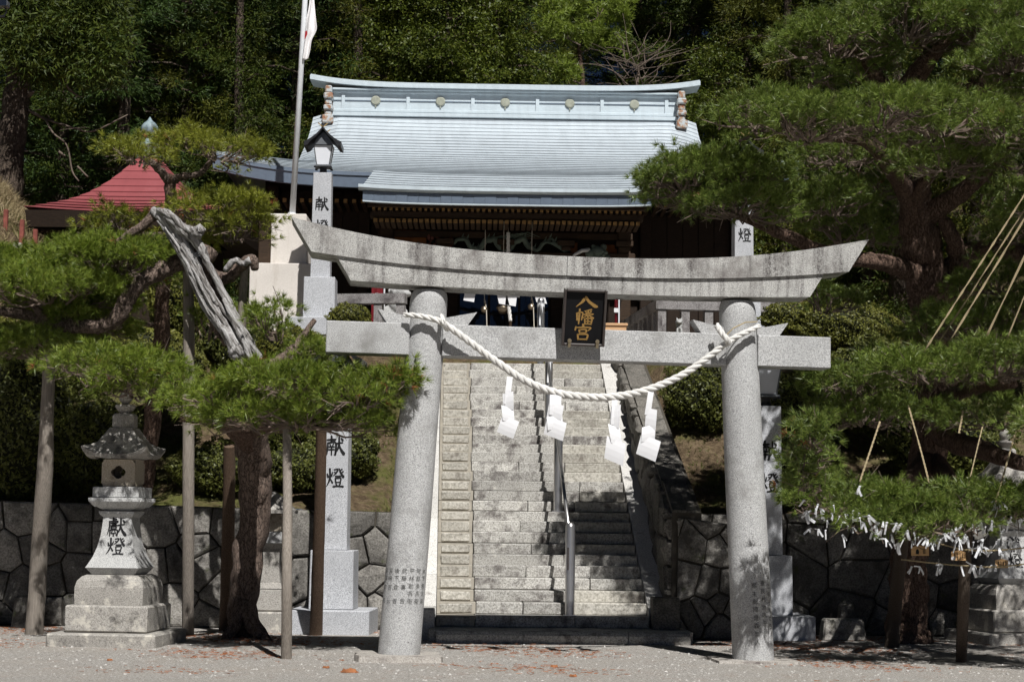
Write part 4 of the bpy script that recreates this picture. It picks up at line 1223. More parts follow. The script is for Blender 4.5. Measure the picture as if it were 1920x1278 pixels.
# main eave edge, left and right of the porch
for sd in (-1, 1):
    b = MB(); vs = []
    for i in range(25):
        u = sd * (0.455 + 0.545 * i / 24); x, y, z = roof_pt(u, 1)
        vs += [(x, y - 0.03, z + 0.015), (x, y - 0.03, z - 0.07), (x, y, z - 0.09), (x, y + 0.03, z - 0.34), (x, y + 0.15, z - 0.34)]
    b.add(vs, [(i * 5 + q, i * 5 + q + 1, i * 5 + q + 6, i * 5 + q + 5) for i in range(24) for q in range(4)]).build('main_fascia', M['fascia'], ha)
b = MB()                                                   # soffit of main and porch roofs
b.grid(lambda u, v: (lambda p_: (p_[0] * 0.99, p_[1] + 0.05, p_[2] - 0.20))(roof_pt(-1 + 2 * u, 0.45 + 0.55 * v)), 20, 8, True)
b.grid(lambda u, v: (lambda p_: (p_[0] * 0.985, p_[1] + 0.06, p_[2] - 0.24))(porch_pt(-1 + 2 * u, v)), 12, 8, True)
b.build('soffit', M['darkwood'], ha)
# ridge
RL = 4.52
MB().box(-RL, RL, 7.28, 7.72, 12.12, 12.82).build('ridge_body', M['ridge'], ha)
for z0, z1, o_ in ((12.12, 12.22, .12), (12.24, 12.32, .06), (12.745, 12.80, .06), (12.805, 12.86, .14)):
    MB().box(-RL - .01, RL + .01, 7.28 - o_, 7.72 + o_, z0, z1, 0.01).build('ridge_moulding', M['ridge'], ha)
MB().box(-RL - .006, RL + .006, 7.255, 7.279, 12.545, 12.56).build('ridge_seam', M['fascia'], ha)
for k in range(5):
    x = (k - 2) * 1.70
    b = MB().lathe([(0.125, 0), (0.125, 0.03), (0.10, 0.045), (0.001, 0.045)], 20)
    b.v = [(x + a, 7.275 - c_, 12.555 + b2) for a, b2, c_ in b.v]
    d_ = b.build('ridge_disc', M['disc'], ha)
    MB().box(x - .015, x + .015, 7.24, 7.27, 12.375, 12.43).build('disc_pin', M['disc'], d_)
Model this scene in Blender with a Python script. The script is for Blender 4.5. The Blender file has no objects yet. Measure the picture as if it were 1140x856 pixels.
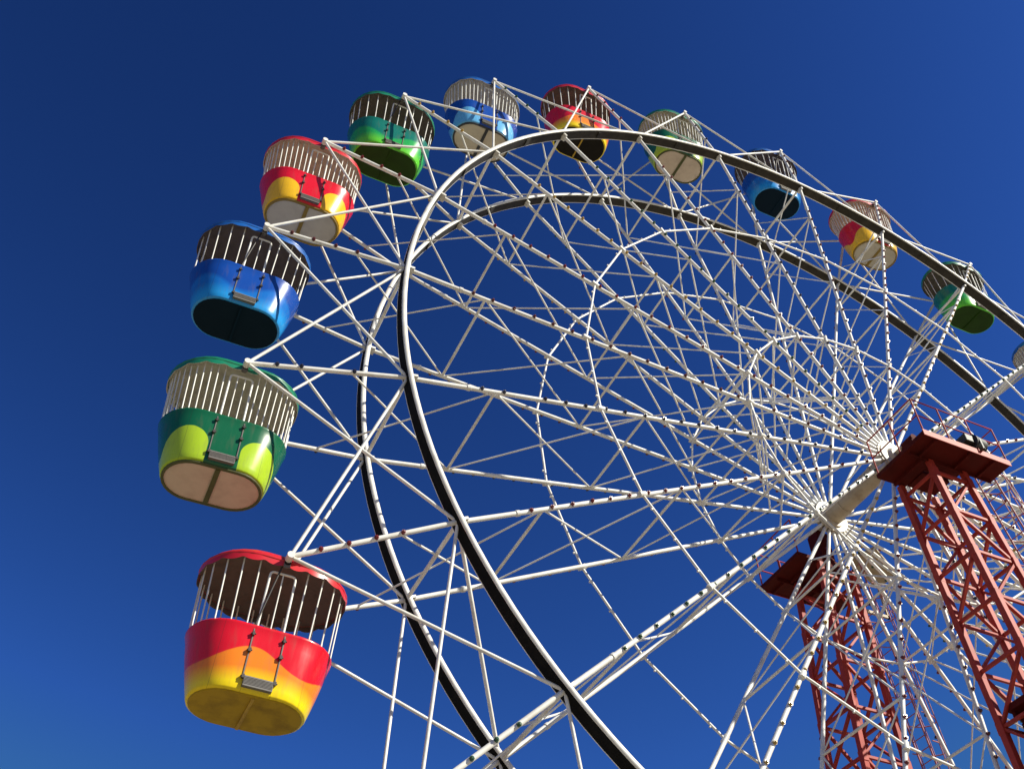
^^^^^^^^
▶ Challenge: Repeat only what runs from the first line of the records above to the line with "MB().box(x - .015, x", both included, word for word, minus the pictures.

▶ Expected answer:
Write part 4 of the bpy script that recreates this picture. It picks up at line 1223. More parts follow. The script is for Blender 4.5. Measure the picture as if it were 1920x1278 pixels.
# main eave edge, left and right of the porch
for sd in (-1, 1):
    b = MB(); vs = []
    for i in range(25):
        u = sd * (0.455 + 0.545 * i / 24); x, y, z = roof_pt(u, 1)
        vs += [(x, y - 0.03, z + 0.015), (x, y - 0.03, z - 0.07), (x, y, z - 0.09), (x, y + 0.03, z - 0.34), (x, y + 0.15, z - 0.34)]
    b.add(vs, [(i * 5 + q, i * 5 + q + 1, i * 5 + q + 6, i * 5 + q + 5) for i in range(24) for q in range(4)]).build('main_fascia', M['fascia'], ha)
b = MB()                                                   # soffit of main and porch roofs
b.grid(lambda u, v: (lambda p_: (p_[0] * 0.99, p_[1] + 0.05, p_[2] - 0.20))(roof_pt(-1 + 2 * u, 0.45 + 0.55 * v)), 20, 8, True)
b.grid(lambda u, v: (lambda p_: (p_[0] * 0.985, p_[1] + 0.06, p_[2] - 0.24))(porch_pt(-1 + 2 * u, v)), 12, 8, True)
b.build('soffit', M['darkwood'], ha)
# ridge
RL = 4.52
MB().box(-RL, RL, 7.28, 7.72, 12.12, 12.82).build('ridge_body', M['ridge'], ha)
for z0, z1, o_ in ((12.12, 12.22, .12), (12.24, 12.32, .06), (12.745, 12.80, .06), (12.805, 12.86, .14)):
    MB().box(-RL - .01, RL + .01, 7.28 - o_, 7.72 + o_, z0, z1, 0.01).build('ridge_moulding', M['ridge'], ha)
MB().box(-RL - .006, RL + .006, 7.255, 7.279, 12.545, 12.56).build('ridge_seam', M['fascia'], ha)
for k in range(5):
    x = (k - 2) * 1.70
    b = MB().lathe([(0.125, 0), (0.125, 0.03), (0.10, 0.045), (0.001, 0.045)], 20)
    b.v = [(x + a, 7.275 - c_, 12.555 + b2) for a, b2, c_ in b.v]
    d_ = b.build('ridge_disc', M['disc'], ha)
    MB().box(x - .015, x + .015, 7.24, 7.27, 12.375, 12.43).build('disc_pin', M['disc'], d_)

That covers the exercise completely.